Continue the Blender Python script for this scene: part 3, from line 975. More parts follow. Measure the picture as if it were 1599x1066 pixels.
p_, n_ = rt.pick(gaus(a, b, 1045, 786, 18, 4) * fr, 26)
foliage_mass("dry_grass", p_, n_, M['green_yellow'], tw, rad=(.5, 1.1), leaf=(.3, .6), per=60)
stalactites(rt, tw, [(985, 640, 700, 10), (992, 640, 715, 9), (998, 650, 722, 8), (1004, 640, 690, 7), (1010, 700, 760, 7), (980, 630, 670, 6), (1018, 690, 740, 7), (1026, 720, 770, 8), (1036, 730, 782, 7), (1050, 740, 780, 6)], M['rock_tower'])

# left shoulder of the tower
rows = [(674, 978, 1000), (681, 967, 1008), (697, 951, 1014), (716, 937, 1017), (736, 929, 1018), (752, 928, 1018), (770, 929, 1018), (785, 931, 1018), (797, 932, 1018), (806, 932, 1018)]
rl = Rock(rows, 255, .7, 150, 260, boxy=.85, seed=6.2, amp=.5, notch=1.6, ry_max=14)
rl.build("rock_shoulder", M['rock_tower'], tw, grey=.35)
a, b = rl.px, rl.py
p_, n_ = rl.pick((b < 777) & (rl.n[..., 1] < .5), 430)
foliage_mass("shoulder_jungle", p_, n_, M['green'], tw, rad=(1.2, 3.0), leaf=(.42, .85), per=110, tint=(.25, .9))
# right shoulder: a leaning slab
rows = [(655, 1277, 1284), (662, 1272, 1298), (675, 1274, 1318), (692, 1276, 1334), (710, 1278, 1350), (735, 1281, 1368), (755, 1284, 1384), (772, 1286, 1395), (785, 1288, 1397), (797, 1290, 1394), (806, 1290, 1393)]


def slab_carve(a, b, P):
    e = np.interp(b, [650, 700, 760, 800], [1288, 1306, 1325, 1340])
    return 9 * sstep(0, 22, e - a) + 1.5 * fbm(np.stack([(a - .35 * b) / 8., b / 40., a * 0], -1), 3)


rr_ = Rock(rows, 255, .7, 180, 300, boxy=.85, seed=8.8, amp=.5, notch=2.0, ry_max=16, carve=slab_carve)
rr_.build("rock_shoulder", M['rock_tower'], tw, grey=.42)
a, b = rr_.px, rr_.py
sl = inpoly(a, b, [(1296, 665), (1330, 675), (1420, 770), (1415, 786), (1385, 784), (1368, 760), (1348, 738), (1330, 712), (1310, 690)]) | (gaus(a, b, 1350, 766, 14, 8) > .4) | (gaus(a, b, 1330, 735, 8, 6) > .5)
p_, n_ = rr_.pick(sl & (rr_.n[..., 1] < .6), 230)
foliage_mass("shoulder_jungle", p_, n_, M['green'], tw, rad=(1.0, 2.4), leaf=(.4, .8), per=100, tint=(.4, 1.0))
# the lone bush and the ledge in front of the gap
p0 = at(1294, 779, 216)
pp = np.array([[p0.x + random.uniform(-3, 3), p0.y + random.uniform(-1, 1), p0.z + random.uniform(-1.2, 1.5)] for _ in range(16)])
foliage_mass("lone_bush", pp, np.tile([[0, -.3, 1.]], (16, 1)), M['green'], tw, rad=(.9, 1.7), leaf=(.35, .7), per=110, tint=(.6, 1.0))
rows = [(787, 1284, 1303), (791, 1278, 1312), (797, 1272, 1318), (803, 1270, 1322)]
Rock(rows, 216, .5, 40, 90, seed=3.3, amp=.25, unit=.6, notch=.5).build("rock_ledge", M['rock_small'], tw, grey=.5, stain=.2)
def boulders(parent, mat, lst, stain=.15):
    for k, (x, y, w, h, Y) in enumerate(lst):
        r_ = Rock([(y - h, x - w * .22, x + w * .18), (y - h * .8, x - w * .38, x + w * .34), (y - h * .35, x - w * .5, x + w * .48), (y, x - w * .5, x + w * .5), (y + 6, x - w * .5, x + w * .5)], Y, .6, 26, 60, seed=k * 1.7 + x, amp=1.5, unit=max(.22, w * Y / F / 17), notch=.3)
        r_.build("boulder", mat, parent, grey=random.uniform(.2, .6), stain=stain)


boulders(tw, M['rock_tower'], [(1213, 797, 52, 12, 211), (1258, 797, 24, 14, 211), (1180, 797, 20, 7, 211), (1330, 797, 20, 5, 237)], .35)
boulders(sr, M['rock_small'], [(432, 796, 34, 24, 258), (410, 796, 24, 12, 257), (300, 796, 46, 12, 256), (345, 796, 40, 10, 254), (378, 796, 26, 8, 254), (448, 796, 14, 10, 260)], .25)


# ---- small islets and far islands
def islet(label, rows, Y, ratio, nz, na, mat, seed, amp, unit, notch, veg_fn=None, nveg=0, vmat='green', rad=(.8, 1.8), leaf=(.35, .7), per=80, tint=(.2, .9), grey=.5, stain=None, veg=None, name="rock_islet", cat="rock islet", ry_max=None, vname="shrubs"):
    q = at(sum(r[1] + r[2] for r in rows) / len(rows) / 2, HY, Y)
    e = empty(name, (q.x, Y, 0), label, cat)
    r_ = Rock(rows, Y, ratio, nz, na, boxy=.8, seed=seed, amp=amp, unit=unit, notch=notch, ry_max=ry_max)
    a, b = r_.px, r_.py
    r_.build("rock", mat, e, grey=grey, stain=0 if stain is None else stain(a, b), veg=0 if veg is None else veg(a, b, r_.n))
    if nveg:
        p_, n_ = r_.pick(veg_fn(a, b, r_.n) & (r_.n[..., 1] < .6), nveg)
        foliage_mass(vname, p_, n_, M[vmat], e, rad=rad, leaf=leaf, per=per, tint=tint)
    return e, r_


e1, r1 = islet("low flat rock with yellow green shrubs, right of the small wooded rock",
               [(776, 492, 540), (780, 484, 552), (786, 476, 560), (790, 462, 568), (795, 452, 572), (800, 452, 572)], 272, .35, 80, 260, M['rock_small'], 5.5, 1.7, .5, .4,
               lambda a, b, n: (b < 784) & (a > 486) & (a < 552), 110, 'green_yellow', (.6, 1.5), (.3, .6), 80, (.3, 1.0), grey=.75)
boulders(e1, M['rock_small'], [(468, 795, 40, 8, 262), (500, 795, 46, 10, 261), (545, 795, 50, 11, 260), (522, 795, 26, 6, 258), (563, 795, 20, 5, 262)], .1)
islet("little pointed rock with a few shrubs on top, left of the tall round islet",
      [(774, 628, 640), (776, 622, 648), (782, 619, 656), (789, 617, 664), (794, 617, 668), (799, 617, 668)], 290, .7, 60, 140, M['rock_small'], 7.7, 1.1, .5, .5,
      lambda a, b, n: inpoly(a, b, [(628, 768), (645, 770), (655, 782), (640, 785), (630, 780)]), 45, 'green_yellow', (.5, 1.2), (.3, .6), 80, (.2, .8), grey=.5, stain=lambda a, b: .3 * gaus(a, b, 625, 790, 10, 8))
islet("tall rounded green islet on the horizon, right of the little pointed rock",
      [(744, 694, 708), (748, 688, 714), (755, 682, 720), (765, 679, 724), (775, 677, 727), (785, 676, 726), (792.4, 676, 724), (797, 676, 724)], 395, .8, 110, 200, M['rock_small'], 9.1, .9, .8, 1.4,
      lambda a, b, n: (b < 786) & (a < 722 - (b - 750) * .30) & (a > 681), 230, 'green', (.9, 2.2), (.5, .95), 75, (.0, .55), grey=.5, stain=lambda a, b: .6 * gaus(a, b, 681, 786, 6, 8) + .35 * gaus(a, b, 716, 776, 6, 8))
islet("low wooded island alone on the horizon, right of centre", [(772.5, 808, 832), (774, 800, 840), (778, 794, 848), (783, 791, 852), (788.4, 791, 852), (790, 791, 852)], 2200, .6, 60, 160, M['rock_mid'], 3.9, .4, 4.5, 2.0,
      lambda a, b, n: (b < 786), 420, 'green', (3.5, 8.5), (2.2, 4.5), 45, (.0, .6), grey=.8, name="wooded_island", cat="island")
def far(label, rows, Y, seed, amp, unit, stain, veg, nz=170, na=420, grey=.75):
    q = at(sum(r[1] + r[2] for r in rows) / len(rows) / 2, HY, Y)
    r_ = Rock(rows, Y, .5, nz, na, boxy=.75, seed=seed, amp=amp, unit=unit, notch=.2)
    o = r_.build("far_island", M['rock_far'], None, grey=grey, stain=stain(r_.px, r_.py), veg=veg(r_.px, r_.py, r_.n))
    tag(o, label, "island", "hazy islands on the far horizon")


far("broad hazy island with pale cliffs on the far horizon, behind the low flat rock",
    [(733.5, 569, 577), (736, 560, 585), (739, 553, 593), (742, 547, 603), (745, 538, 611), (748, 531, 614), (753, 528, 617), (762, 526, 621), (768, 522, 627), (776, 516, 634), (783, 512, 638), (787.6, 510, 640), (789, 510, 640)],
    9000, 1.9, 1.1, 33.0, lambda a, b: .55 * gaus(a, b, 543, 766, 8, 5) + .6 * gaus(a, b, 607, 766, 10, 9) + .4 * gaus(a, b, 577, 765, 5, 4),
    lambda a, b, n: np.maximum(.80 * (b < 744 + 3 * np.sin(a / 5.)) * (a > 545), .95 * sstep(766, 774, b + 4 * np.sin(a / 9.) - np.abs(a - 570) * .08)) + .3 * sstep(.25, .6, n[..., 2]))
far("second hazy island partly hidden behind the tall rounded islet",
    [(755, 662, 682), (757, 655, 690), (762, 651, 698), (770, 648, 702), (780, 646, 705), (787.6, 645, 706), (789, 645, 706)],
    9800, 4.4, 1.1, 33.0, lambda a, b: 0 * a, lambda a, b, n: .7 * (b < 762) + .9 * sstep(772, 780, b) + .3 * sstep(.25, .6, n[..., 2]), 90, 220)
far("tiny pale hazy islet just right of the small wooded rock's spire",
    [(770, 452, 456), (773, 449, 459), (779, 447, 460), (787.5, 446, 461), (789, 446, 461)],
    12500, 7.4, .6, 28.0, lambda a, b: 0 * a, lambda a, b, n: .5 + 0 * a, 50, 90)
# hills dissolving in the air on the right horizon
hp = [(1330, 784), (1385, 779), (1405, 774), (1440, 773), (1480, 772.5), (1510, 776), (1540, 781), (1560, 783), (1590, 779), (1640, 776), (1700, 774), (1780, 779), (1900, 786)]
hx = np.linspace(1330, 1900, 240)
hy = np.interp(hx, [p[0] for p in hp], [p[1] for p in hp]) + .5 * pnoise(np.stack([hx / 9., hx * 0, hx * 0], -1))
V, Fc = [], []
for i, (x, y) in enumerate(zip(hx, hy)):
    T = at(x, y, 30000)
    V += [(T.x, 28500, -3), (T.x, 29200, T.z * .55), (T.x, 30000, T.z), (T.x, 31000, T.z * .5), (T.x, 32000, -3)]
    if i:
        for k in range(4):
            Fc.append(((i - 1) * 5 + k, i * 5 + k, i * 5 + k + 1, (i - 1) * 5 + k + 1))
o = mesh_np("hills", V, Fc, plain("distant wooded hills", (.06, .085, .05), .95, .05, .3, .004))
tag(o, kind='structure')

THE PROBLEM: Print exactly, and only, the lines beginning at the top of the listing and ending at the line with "return 9 * sstep(0, 22, e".

RIGHT ANSWER:
Continue the Blender Python script for this scene: part 3, from line 975. More parts follow. Measure the picture as if it were 1599x1066 pixels.
p_, n_ = rt.pick(gaus(a, b, 1045, 786, 18, 4) * fr, 26)
foliage_mass("dry_grass", p_, n_, M['green_yellow'], tw, rad=(.5, 1.1), leaf=(.3, .6), per=60)
stalactites(rt, tw, [(985, 640, 700, 10), (992, 640, 715, 9), (998, 650, 722, 8), (1004, 640, 690, 7), (1010, 700, 760, 7), (980, 630, 670, 6), (1018, 690, 740, 7), (1026, 720, 770, 8), (1036, 730, 782, 7), (1050, 740, 780, 6)], M['rock_tower'])

# left shoulder of the tower
rows = [(674, 978, 1000), (681, 967, 1008), (697, 951, 1014), (716, 937, 1017), (736, 929, 1018), (752, 928, 1018), (770, 929, 1018), (785, 931, 1018), (797, 932, 1018), (806, 932, 1018)]
rl = Rock(rows, 255, .7, 150, 260, boxy=.85, seed=6.2, amp=.5, notch=1.6, ry_max=14)
rl.build("rock_shoulder", M['rock_tower'], tw, grey=.35)
a, b = rl.px, rl.py
p_, n_ = rl.pick((b < 777) & (rl.n[..., 1] < .5), 430)
foliage_mass("shoulder_jungle", p_, n_, M['green'], tw, rad=(1.2, 3.0), leaf=(.42, .85), per=110, tint=(.25, .9))
# right shoulder: a leaning slab
rows = [(655, 1277, 1284), (662, 1272, 1298), (675, 1274, 1318), (692, 1276, 1334), (710, 1278, 1350), (735, 1281, 1368), (755, 1284, 1384), (772, 1286, 1395), (785, 1288, 1397), (797, 1290, 1394), (806, 1290, 1393)]


def slab_carve(a, b, P):
    e = np.interp(b, [650, 700, 760, 800], [1288, 1306, 1325, 1340])
    return 9 * sstep(0, 22, e - a) + 1.5 * fbm(np.stack([(a - .35 * b) / 8., b / 40., a * 0], -1), 3)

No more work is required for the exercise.